Is it safe to ad citric acid to ACV and then ad caustic soda ?
 
I recommend you use one acid or the other, but not both. People have reported having problems in their soap from using both. I don't recollect the exact problems, however -- perhaps someone who has done this will share their experience.

What I do know is too much of some kinds of salts (as chemists define the word "salt") in soap can make the soap soft and rubbery. The salts can also migrate to the surface of the soap bar, creating an unattractive white salt layer. A 2% dose of citric acid plus vinegar is a fairly high dose of total salt. There is a good chance these problems will happen.

From a safety standpoint, yes, you can add the citric acid to the vinegar, mix until the citric acid is dissolved, and then stir in the dry NaOH. Go slow and keep stirring when you add the NaOH until you know how the mixture will behave.

By the way -- Do you realize your vinegar is no longer vinegar after you put it into the soap batter? If you want the benefit of vinegar for your hair, you need to rinse with vinegar after washing with the soap.

Vinegar + NaOH => sodium acetate
Citric acid + NaOH => sodium citrate

More: https://classicbells.com/soap/soapystuff.asp Scroll down to "Acids and Salts"
 
Last edited:
Thanks a lot DeeAnna , You're the best :)
I will choose one of the two :)

I often reed you're paige Classicbells :)
 
Depending on your water ratio, adding lye to ACV can already bring the mixture close to boiling. For example 100% ACV at 5% acidity at room temperature running a 2:1 ration (plus the extra 0.0335 lye for the vinegar) gets closect o boiling. Adding in citrric acid and more lye to cover it is going to be even hotter.

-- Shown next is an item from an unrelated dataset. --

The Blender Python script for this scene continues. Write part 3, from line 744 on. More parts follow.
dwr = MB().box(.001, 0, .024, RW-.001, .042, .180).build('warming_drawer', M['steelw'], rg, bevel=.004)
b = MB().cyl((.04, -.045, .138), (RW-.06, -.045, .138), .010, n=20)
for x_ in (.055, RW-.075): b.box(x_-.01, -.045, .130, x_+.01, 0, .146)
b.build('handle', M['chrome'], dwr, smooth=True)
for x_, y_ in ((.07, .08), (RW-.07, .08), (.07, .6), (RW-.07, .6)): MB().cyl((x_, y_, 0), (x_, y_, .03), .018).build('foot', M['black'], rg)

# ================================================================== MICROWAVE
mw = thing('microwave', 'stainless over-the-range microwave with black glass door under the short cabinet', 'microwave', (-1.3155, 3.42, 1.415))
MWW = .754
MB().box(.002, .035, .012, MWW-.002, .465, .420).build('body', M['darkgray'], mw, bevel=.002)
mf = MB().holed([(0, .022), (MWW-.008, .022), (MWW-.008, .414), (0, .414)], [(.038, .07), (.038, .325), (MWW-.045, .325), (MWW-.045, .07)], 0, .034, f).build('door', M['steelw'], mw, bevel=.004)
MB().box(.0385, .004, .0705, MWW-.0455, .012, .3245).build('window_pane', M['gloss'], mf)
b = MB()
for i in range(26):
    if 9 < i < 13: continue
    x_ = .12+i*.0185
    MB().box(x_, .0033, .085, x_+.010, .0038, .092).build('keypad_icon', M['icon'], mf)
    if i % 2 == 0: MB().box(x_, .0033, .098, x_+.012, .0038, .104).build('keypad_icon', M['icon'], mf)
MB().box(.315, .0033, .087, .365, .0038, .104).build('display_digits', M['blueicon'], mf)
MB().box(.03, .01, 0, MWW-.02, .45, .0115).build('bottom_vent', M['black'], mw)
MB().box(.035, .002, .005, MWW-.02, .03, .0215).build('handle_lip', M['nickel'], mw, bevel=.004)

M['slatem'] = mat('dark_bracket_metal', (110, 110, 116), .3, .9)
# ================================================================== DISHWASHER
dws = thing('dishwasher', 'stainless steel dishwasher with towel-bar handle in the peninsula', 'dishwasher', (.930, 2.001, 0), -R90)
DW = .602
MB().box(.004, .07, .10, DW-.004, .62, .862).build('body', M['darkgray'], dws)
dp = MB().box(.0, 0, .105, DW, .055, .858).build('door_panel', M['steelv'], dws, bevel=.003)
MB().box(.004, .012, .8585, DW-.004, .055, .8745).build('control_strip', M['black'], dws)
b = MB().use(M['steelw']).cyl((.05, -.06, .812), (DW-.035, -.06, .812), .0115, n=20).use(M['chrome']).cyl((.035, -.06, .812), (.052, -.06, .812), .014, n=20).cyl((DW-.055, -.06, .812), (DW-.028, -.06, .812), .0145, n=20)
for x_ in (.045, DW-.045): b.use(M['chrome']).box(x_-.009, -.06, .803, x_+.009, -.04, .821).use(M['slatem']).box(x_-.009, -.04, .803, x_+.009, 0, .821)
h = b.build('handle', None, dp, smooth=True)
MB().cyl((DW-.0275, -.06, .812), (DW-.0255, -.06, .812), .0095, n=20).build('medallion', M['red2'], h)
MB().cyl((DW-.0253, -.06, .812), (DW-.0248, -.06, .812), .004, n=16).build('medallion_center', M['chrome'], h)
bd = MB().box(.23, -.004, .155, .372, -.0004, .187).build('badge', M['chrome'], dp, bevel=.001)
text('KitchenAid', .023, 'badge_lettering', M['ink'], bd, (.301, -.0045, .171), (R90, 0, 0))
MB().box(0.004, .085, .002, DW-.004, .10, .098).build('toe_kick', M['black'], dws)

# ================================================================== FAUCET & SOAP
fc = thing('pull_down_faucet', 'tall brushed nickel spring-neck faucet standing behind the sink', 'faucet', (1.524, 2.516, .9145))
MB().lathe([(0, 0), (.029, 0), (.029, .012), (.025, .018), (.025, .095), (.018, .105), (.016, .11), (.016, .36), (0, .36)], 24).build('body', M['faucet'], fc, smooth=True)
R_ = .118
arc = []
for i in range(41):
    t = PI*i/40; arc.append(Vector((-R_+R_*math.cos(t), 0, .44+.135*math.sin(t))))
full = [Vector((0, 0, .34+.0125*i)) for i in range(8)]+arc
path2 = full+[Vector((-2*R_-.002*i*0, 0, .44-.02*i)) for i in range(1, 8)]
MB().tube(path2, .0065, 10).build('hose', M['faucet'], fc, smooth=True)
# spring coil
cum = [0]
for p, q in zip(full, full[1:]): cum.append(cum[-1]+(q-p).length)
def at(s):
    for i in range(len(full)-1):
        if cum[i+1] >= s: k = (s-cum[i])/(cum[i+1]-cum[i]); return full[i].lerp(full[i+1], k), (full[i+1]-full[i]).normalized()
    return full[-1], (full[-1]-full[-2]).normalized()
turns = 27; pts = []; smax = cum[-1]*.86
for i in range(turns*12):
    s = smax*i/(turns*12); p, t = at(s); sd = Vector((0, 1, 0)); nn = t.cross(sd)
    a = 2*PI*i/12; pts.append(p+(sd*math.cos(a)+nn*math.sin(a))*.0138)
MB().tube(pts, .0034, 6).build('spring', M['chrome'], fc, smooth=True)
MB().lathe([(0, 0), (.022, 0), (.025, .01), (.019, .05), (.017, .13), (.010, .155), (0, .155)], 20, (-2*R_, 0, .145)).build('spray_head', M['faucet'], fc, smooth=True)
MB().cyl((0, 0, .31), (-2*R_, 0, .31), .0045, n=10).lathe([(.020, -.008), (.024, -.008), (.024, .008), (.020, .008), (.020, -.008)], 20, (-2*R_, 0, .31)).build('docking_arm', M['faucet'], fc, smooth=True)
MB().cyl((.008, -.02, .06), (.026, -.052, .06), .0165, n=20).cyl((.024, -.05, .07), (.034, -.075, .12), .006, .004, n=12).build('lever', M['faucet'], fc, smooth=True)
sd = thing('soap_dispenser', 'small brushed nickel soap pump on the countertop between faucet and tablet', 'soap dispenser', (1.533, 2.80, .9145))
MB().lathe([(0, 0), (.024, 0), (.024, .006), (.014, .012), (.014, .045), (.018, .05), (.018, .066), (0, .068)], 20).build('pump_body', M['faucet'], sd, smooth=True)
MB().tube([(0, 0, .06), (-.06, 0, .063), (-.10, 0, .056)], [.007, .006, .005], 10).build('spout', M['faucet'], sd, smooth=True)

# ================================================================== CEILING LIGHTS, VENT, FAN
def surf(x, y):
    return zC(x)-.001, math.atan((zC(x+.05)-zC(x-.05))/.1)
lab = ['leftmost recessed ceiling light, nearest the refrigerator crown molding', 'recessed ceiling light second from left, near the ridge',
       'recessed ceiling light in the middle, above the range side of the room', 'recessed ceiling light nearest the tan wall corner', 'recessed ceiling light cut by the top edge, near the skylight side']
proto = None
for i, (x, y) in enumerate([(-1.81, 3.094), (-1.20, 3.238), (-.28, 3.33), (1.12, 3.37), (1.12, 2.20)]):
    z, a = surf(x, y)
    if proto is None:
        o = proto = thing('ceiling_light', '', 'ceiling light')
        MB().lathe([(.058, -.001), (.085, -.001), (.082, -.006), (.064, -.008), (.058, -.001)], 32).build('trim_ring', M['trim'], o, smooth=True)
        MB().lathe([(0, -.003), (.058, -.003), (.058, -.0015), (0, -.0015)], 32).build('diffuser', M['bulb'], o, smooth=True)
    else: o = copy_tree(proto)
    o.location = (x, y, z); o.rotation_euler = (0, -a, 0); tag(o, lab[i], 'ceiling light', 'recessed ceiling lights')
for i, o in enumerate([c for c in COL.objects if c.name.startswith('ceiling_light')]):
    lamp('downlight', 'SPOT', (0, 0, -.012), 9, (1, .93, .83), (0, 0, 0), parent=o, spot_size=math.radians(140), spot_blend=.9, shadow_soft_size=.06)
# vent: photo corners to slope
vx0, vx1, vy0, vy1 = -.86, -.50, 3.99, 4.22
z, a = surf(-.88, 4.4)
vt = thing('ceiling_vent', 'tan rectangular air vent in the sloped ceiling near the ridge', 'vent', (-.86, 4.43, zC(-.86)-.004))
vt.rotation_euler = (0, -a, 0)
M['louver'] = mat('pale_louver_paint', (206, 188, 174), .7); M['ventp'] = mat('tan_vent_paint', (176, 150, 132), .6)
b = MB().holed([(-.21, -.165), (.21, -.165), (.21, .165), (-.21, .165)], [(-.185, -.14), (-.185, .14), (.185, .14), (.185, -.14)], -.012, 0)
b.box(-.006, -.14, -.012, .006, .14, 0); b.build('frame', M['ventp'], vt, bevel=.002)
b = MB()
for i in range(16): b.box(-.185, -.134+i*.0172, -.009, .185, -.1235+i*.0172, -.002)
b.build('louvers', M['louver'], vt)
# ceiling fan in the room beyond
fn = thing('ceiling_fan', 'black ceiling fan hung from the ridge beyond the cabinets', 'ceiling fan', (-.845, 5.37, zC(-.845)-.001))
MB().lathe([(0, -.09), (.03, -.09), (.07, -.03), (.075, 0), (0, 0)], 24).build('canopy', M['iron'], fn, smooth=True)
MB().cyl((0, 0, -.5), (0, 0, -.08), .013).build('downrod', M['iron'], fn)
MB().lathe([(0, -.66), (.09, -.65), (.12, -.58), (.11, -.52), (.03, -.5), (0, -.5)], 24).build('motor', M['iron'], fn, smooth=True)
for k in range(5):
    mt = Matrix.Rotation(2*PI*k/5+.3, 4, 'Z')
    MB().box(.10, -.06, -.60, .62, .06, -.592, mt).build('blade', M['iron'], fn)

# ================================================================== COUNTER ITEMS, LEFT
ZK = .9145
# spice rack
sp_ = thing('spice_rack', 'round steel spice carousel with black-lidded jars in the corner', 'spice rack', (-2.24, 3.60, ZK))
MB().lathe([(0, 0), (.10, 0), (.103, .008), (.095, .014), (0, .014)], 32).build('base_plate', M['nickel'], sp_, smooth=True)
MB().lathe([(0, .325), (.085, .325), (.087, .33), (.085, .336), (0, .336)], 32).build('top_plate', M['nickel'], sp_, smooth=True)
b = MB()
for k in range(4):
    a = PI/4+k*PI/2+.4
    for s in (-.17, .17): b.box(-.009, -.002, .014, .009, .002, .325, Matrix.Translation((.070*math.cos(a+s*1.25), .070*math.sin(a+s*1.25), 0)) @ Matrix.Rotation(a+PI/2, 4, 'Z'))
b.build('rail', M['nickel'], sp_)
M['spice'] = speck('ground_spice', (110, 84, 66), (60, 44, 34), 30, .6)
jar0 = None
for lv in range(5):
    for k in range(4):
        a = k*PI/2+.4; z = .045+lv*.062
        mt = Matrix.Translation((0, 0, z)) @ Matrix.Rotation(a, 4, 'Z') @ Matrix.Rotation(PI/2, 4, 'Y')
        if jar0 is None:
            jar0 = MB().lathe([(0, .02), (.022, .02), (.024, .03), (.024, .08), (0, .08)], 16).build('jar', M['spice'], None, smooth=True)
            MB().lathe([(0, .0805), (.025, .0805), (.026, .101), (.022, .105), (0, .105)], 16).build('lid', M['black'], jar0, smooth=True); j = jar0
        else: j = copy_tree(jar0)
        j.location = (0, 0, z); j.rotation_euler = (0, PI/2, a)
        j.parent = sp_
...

When using 100% ACV I either use 3:1 water ratio or freeze half of the ACV the night before.

You could also allow your lye and ACV solution to cool down before adding the citric acid.

What are your reasons for the citric acid? You mention it is for a shampoo bar. You aren't trying to lower the pH of the final product, are you?
 
(btw, I am assuming cold process here. If it is hp, you could add citric acid towards the end when fragrance oils and other things are added that should not react with lye. This could lower the measured pH of a shampoo)
 
I have also been wanting to ask this! Is there any way to make a ACV rinse in solid form for convenience? (instead of having to dilute it with water and then rinse it over our hair?)

i’m really sorry if this might seem sidetracked from the original poster’s intention. Just ignore this if it is!!